There were some in the class who did not respond to the fact that there was so much mathematics to do in the physics class, or that we had to analyze data ourselves to reach conclusions based on our particular data. But they did not blame the curriculum, they just asked for help from the rest of us. Group work was the only way to survive PSSC Physics. I can remember tutoring one of my best friends. She would ask over and over, "Can't you just show me how to get the answer?" I knew even then that it would do her no good to know how to do the particular problem we were working on. To succeed in PSSC, a student had to learn how to analyze, interpret, and choose an approach to a problem based on its particular perimeters.

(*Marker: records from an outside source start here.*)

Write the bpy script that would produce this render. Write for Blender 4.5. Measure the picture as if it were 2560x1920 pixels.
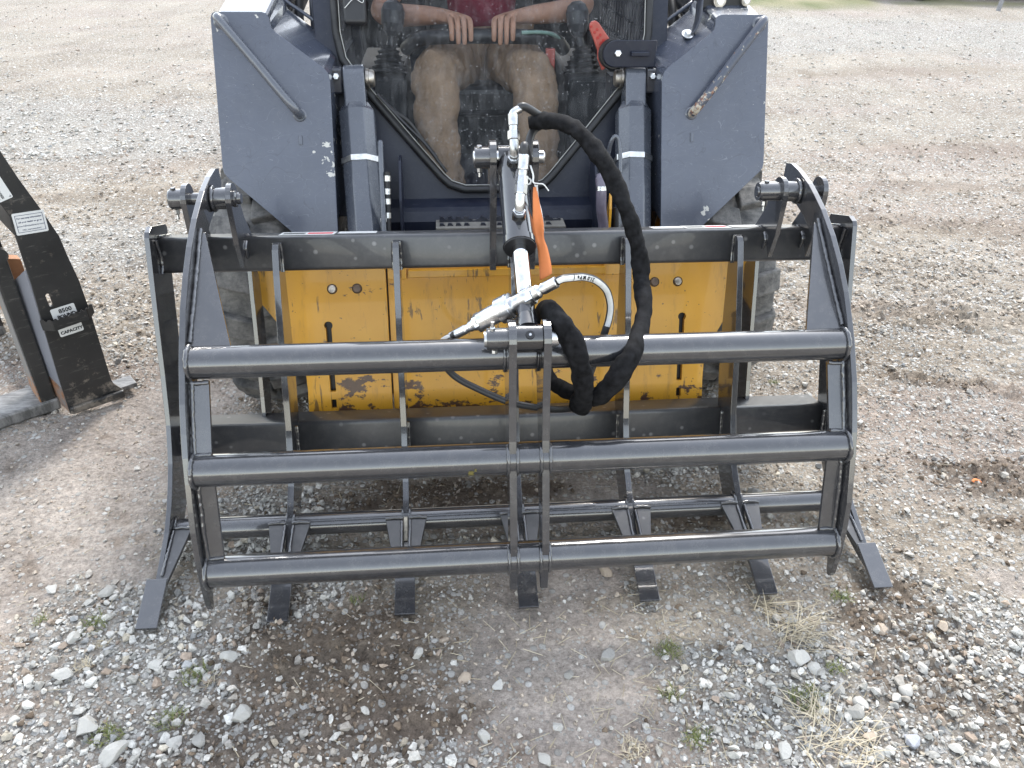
import bpy, bmesh, math, random
import numpy as np
from mathutils import Vector, Matrix

for o in list(bpy.data.objects): bpy.data.objects.remove(o)
scene = bpy.context.scene
COL = scene.collection
R = math.radians
random.seed(7); RNG = np.random.default_rng(11)

# ------------------------------------------------------------------ camera
cam_d = bpy.data.cameras.new('camera'); cam = bpy.data.objects.new('camera', cam_d); COL.objects.link(cam)
cam_d.sensor_width = 36.0; cam_d.lens = 27.04; cam_d.clip_start = 0.05; cam_d.clip_end = 1500
_rt = Vector((0.99630157, -0.08466714, 0.01465104)); _up = Vector((0.03249673, 0.52912479, 0.84792153)); _fw = Vector((0.07954332, 0.84430944, -0.52991926))
cam.matrix_world = Matrix(((_rt.x, _up.x, -_fw.x, -0.17506), (_rt.y, _up.y, -_fw.y, -1.30786), (_rt.z, _up.z, -_fw.z, 1.49198), (0, 0, 0, 1)))
scene.camera = cam

# ------------------------------------------------------------------ sky, sun, exposure
SUN_AZ, SUN_EL = 15.0, 48.0          # degrees; azimuth from +Y (behind the machine) towards +X
world = bpy.data.worlds.new('World'); scene.world = world; world.use_nodes = True
nt = world.node_tree; bg = nt.nodes['Background']
sky = nt.nodes.new('ShaderNodeTexSky'); sky.sky_type = 'NISHITA'; sky.sun_disc = False
sky.sun_elevation = R(SUN_EL); sky.sun_rotation = R(SUN_AZ)
sky.air_density = 1.5; sky.dust_density = 1.0; sky.ozone_density = 1.0; sky.altitude = 200
hsv = nt.nodes.new('ShaderNodeHueSaturation'); hsv.inputs['Saturation'].default_value = .42      # thin white haze over the whole sky
nt.links.new(sky.outputs[0], hsv.inputs['Color']); nt.links.new(hsv.outputs[0], bg.inputs['Color']); bg.inputs['Strength'].default_value = 0.15
sun_d = bpy.data.lights.new('sun', 'SUN'); sun_d.energy = 1.1; sun_d.angle = R(10.0); sun_d.color = (1.0, 0.955, 0.89)
sun = bpy.data.objects.new('sun', sun_d); COL.objects.link(sun)
_d = Vector((math.sin(R(SUN_AZ))*math.cos(R(SUN_EL)), math.cos(R(SUN_AZ))*math.cos(R(SUN_EL)), math.sin(R(SUN_EL))))
sun.rotation_euler = _d.to_track_quat('Z', 'Y').to_euler(); sun.location = (4, 12, 12)
scene.view_settings.view_transform = 'Standard'; scene.view_settings.look = 'None'
scene.view_settings.exposure = 1.97; scene.view_settings.gamma = 1.0; scene.view_settings.use_curve_mapping = False

# ------------------------------------------------------------------ helpers: naming, meshes
def tag(o, label=None, cat=None, group=None, kind=None):
    if label: o['label'] = label
    if cat: o['category'] = cat
    if group: o['group'] = group
    if kind: o['kind'] = kind
    return o
def empty(name, loc, label, cat, group=None, rot=(0, 0, 0)):
    o = bpy.data.objects.new(name, None); COL.objects.link(o); o.empty_display_size = .1
    o.location = loc; o.rotation_euler = rot
    bpy.context.view_layer.update() if False else None
    return tag(o, label, cat, group)
def link(name, me, mat, parent=None, smooth=None, bevel=0, seg=2):
    o = bpy.data.objects.new(name, me); COL.objects.link(o)
    if mat is not None and not me.materials: me.materials.append(mat)
    if parent is not None: put(o, parent)
    if smooth is not None:
        me.polygons.foreach_set('use_smooth', [smooth]*len(me.polygons))
    if bevel:
        b = o.modifiers.new('bevel', 'BEVEL'); b.width = bevel; b.segments = seg; b.limit_method = 'ANGLE'; b.angle_limit = R(40)
    return o
def wmat(o):
    m = Matrix.Translation(o.location) @ o.rotation_euler.to_matrix().to_4x4()
    return (wmat(o.parent) @ o.matrix_parent_inverse @ m) if o.parent else m
def put(o, parent):
    """parent o, whose mesh is written in world coordinates, keeping it where it stands"""
    o.parent = parent; o.matrix_parent_inverse = wmat(parent).inverted()
class MB:
    def __init__(s): s.v = []; s.f = []; s.sm = []
    def add(s, vs, fs, sm=False):
        b = len(s.v); s.v += [tuple(v) for v in vs]; s.f += [tuple(i+b for i in f) for f in fs]; s.sm += [sm]*len(fs); return s
    def box(s, c, size, M=None):
        x, y, z = [a/2 for a in size]; M = M or Matrix.Identity(3); c = Vector(c)
        vs = [c + M @ Vector((sx*x, sy*y, sz*z)) for sx in (-1, 1) for sy in (-1, 1) for sz in (-1, 1)]
        return s.add(vs, [(0, 1, 3, 2), (4, 6, 7, 5), (0, 4, 5, 1), (2, 3, 7, 6), (0, 2, 6, 4), (1, 5, 7, 3)])
    def hexa(s, p):            # 8 corners: 4 bottom, 4 top
        return s.add(p, [(0, 3, 2, 1), (4, 5, 6, 7), (0, 1, 5, 4), (1, 2, 6, 5), (2, 3, 7, 6), (3, 0, 4, 7)])
    def prism(s, poly, x0, x1):      # polygon in (y,z) extruded along x
        n = len(poly); a = [(x0, y, z) for y, z in poly]; b = [(x1, y, z) for y, z in poly]
        return s.extr(a, b)
    def extr(s, a, b):
        n = len(a); fs = [tuple(range(n-1, -1, -1)), tuple(range(n, 2*n))] + [(i, (i+1) % n, n+(i+1) % n, n+i) for i in range(n)]
        return s.add(list(a)+list(b), fs)
    def tube(s, pts, r, n=16, cap=True, noise=0, flat=None, seedv=0):
        pts = [Vector(p) for p in pts]; m = len(pts); rs = r if hasattr(r, '__len__') else [r]*m
        T = [(pts[min(i+1, m-1)]-pts[max(i-1, 0)]).normalized() for i in range(m)]
        ref = Vector((0, 0, 1)) if abs(T[0].z) < .9 else Vector((1, 0, 0))
        u = T[0].cross(ref).normalized(); vs = []
        rn = random.Random(seedv)
        ph = [rn.uniform(0, 6.28) for _ in range(8)]
        for i in range(m):
            u = (u - T[i]*u.dot(T[i])).normalized(); w = T[i].cross(u)
            for k in range(n):
                a = 2*math.pi*k/n; rr = rs[i]
                if noise:
                    rr *= 1 + noise*(math.sin(2*a+ph[0]+i*.35)*.5 + math.sin(3*a+ph[1]-i*.55)*.35 + math.sin(a+i*.9+ph[2])*.4 + math.sin(5*a+i*1.3+ph[3])*.2)
                cx, sx = math.cos(a), math.sin(a)
                if flat: cx *= flat[0]; sx *= flat[1]
                vs.append(pts[i] + (u*cx + w*sx)*rr)
        fs = [(i*n+k, i*n+(k+1) % n, (i+1)*n+(k+1) % n, (i+1)*n+k) for i in range(m-1) for k in range(n)]
        s.add(vs, fs, True)
        if cap:
            s.add([vs[k] for k in range(n)], [tuple(range(n-1, -1, -1))]); s.add([vs[(m-1)*n+k] for k in range(n)], [tuple(range(n))])
        return s
    def cyl(s, a, b, r, n=24, r2=None): return s.tube([a, b], [r, r if r2 is None else r2], n)
    def rings(s, a, b, prof, n=24):  # prof: list of (t along, radius)
        a, b = Vector(a), Vector(b); pts = [a.lerp(b, t) for t, _ in prof]
        ax = (b-a).normalized(); ref = Vector((0, 0, 1)) if abs(ax.z) < .9 else Vector((1, 0, 0)); u = ax.cross(ref).normalized(); w = ax.cross(u)
        vs = []
        for p, (t, r) in zip(pts, prof): vs += [p+(u*math.cos(2*math.pi*k/n)+w*math.sin(2*math.pi*k/n))*r for k in range(n)]
        m = len(prof)
        for i in range(m-1):
            steep = abs(prof[i+1][1]-prof[i][1]) > .6*abs((pts[i+1]-pts[i]).length)
            s.add([vs[i*n+k] for k in range(n)]+[vs[(i+1)*n+k] for k in range(n)], [(k, (k+1) % n, n+(k+1) % n, n+k) for k in range(n)], n > 8)
        s.add([vs[k] for k in range(n)], [tuple(range(n-1, -1, -1))]); s.add([vs[(m-1)*n+k] for k in range(n)], [tuple(range(n))])
        return s
    def mesh(s, name):
        me = bpy.data.meshes.new(name); me.from_pydata(s.v, [], s.f); me.polygons.foreach_set('use_smooth', s.sm); me.update()
        bm = bmesh.new(); bm.from_mesh(me); bmesh.ops.recalc_face_normals(bm, faces=bm.faces); bm.to_mesh(me); bm.free(); return me
    def build(s, name, mat, parent=None, bevel=0, seg=2): return link(name, s.mesh(name), mat, parent, None, bevel, seg)
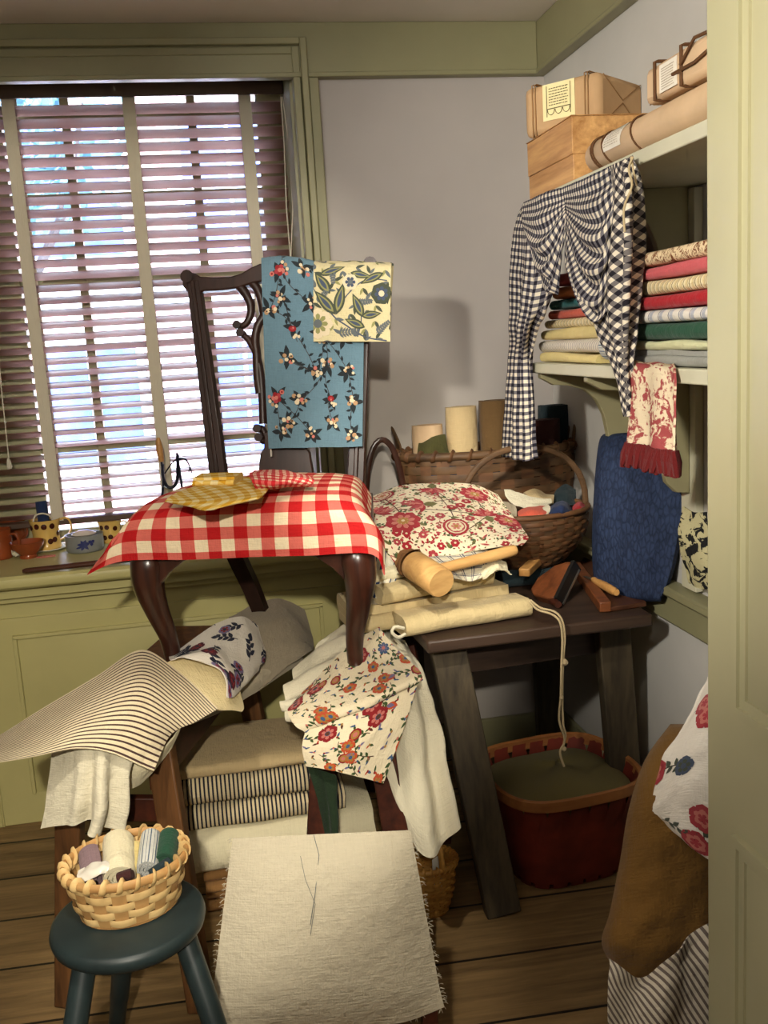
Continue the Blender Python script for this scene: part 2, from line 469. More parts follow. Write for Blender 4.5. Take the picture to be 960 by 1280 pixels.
# floor boards run along x
n = NB('old_floor_boards', .55, .35)
o = n.map(n.obj(), (1,1,1), (0,0,.04)); x = n.xyz(o)
pw = .215
row = n.math('FLOOR', n.math('DIVIDE', n.math('ADD', x[1], 20.05), pw))
fy = n.math('FRACT', n.math('DIVIDE', n.math('ADD', x[1], 20.05), pw))
gap = n.math('LESS_THAN', n.math('ABSOLUTE', n.math('SUBTRACT', fy, .5)), .482)
off = n.new('ShaderNodeCombineXYZ'); n.put(off.inputs[0], n.math('MULTIPLY', row, 3.17)); n.put(off.inputs[2], n.math('MULTIPLY', row, 1.7))
vv = n.new('ShaderNodeVectorMath', operation='ADD'); n.put(vv.inputs[0], o); n.put(vv.inputs[1], off.outputs[0])
g1 = n.noise(n.map(vv.outputs[0], (1.6, 22, 5)), 1.3, 6, .62, .8); g2 = n.noise(n.map(vv.outputs[0], (6, 90, 5)), 1, 3); pl = n.noise(off.outputs[0], 1.7, 0)
k = n.math('ADD', n.math('ADD', n.math('MULTIPLY', g1, .6), n.math('MULTIPLY', g2, .2)), n.math('MULTIPLY', pl, .35))
c = n.mix(n.rng(k, .38, .78, 0, 1), S(82,63,40), S(158,128,84))
c = n.mix(gap, S(22,15,8), c)
n.bump(n.math('ADD', n.math('MULTIPLY', gap, 1.5), n.math('MULTIPLY', g2, .4)), .5, .006)
M['floor'] = n.col(c)

M['mahogany'] = wood('dark_mahogany', (34,17,12), (72,38,26), 'z', 1, .28, .5, .5)
M['mahog_black'] = wood('ebonised_mahogany', (30,17,13), (54,32,24), 'z', 1, .42, .35, .1)
M['trestle'] = wood('worn_brown_oak', (62,38,18), (118,78,42), 'z', 1, .5)
M['redwood'] = wood('dark_red_oak', (44,18,10), (82,38,22), 'y', 1, .5)
M['table'] = wood('dark_table_wood', (42,30,24), (72,54,42), 'x', 1, .5)
M['tableleg'] = wood('weathered_leg_wood', (46,39,28), (84,72,52), 'z', 1, .7)
M['rod'] = wood('dark_rod_wood', (46,24,16), (84,46,30), 'x', 1, .4)
M['pine'] = wood('pine_board', (146,98,50), (214,166,106), 'y', 1.1, .5)
M['pine_end'] = wood('pine_board_dark', (120,78,40), (168,118,66), 'y', .8, .5)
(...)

Since we all had been exposed to the alphabet sciences before PSSC Physics, we knew that memorizing factual information might have been good enough for our other classes, but it sure was not going to make it in science.
I led a perfectly normal life for several years after having PSSC Physics in high school. I went to college, majored in chemistry, took the required physics, and never gave it a thought when I breezed through those classes at the introductory level. I had experienced physics. It was not the enemy; it was real to me because of all the laboratory work I had done in high school. As I look back, the laboratory experience I had at the college level would have been so much more confusing had I not lived through PSSC Physics as a high school student. So I put behind me the physics lessons of college, and began my teaching career as a chemistry teacher. Hum, did I not know that specific heat in physics was the same as specific heat in chemistry? It seems impossible when I look back now, but I had no idea that the electron I taught about so easily in chemistry was so ordinary to me because I had been given a chance early in my physics experiences to experiment with static electrical phenomena, electrical circuits, and magnetism. These all were part of my understanding of indirect measurements done by physicists like Millikan and Thomson because I had never know a world without PSSC Physics thinking.
I was comfortable traveling through life teaching high school chemistry, and then the impossible happened. I was told that the next year I would be teaching PHYSICS! Oh goodness. I was in a state of panic until I saw the laboratory manual for the book from which I had to teach. There were all my old friends from high school. I knew that as long as I stuck to the experimental approach to teaching physics, let the students support each other in group-activities, and used the laboratory activities from the PSSC curriculum, I would make it through the year. I came to realize that by the 80s many other physics curricula had followed the PSSC lead in changing the established curriculum of the 50s into the student-friendly, laboratory-based curriculum introduced by PSSC in the 60s. So out came the recording timers. My students cut and pasted tapes on to graph paper. They developed equations for motion in much the same way I had done years before. Since then, I have added the real-time activities of computers graphing carts moving up and down ramps, but for every motion that the computer graphed, the students graphed it first from recording timers. There is just something wonderful about turning the long strip of paper into a graph that pictorially represents the motion of that object that can't be experienced any other way. PSSC curriculum writers were way ahead of their time!
I had splashed my way through the ripple tank laboratories and knotted my share of Slinkys by the time I was asked to teach physics. But when the time came to teach the waves, sound, and light units in my own classroom, I had my students on the ground making waves, in the dark making waves, and watching old movies in which men in bow ties were making waves on wave machines. These were memories from my introduction to physics, and I was sure that my students would profit from these experiences just as I had done so many years before. There is no other way for students to appreciate that they can actually measure the wavelength of light at the end of the unit without experiencing all the laboratory investigations that lead to an understanding of wave behavior and measurements of waves in media like Slinkys and ripple tanks that can be seen. It is profound to consider that in order to measure something about light, we have to understand how waves behave in other materials we can see since we really can't "see" the wavelength of light. Only after the students have worked their way through the now traditional PSSC laboratories do they animate waves and photoelectric effects virtually on their computers in my modern classroom. How strange to realize that the PSSC experiences of my high school days are now the traditional laboratories in my current classroom.